Saturday, August 3, 2013

I have a problem. A serious problem. One I have wrestled with for 20 years. There have been seasons when I have struggled lots less and some even when I felt I had accomplished victory over this problem. Then I read a FB post or See a family or hear a story and I am taken right back to that place. I hate it. I hate feeling this feeling. It is not typically a character trait of mine it doesn't feel right doent fit. but here I am wearing it....again.

Jealousy is an emotion and typically refers to the negative thoughts and feelings of insecurity, fear, and anxiety over an anticipated loss of something that the person values, particularly in reference to a human connection. Jealousy often consists of a combination of presenting emotions such as anger, resentment, inadequacy, helplessness and disgust.

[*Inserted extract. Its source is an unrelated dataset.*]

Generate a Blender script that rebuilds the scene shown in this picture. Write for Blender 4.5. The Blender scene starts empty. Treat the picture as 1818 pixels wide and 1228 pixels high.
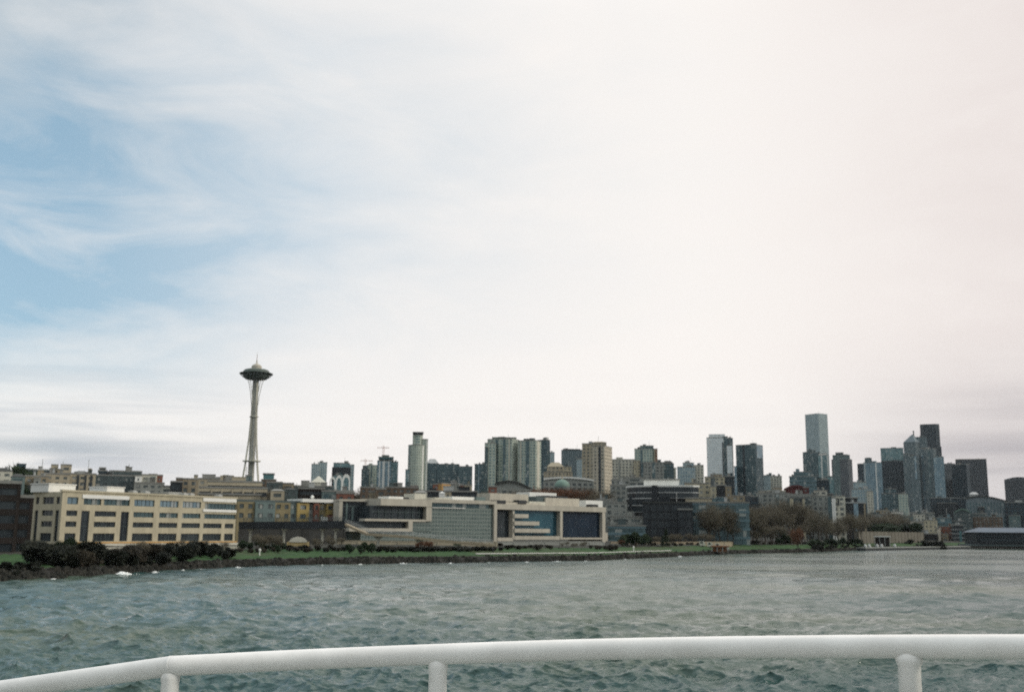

I am not jealous of everything and everyone. Just one area in life. One big fat huge area.
I am jealous of families who are close and have grandparents who love adore and spend time with the grandchildren I am jealous of families whose children enjoy cousin time when their first best friends are their cousins.
This is what I grew up expecting family would be like. I grew up believing my future children would be very close to their grandparents and extended family. I grew up believing Family dinners on Sundays and family game nights would be a natural part of life. It never occurred to me that it would not be like that. I remember the love and adoration I witnessed between Daddy and his grandsons I remember watching him interact with Dominique and Alex. I remember feeling like THAT was true love. real. the kind you can feel just walking in a room. Then just after Dominique's 3rd birthday daddy died.
I see grandchildren running to their grandparents, I see grandparents taking grandkids places and having sleepovers and baking cookies and attending sporting events.
I find myself sad and grieving the loss of those types of family connections for my children.
I want to hear someone say how proud they are of my children, I want to hear them cheering at an event or clapping at a music concert. I want them to proudly display the art my children create, I want them to show off photos. 
I am not proud of this problem. I am in fact a little ashamed that I would have such thoughts and feelings
 I just cant seem to get passed it permanently.

1 comment:

Joy said...

I am not a grandparent (obviously) but I am a cousin who is very very proud of you and ALL of your children!!! I love you all so much!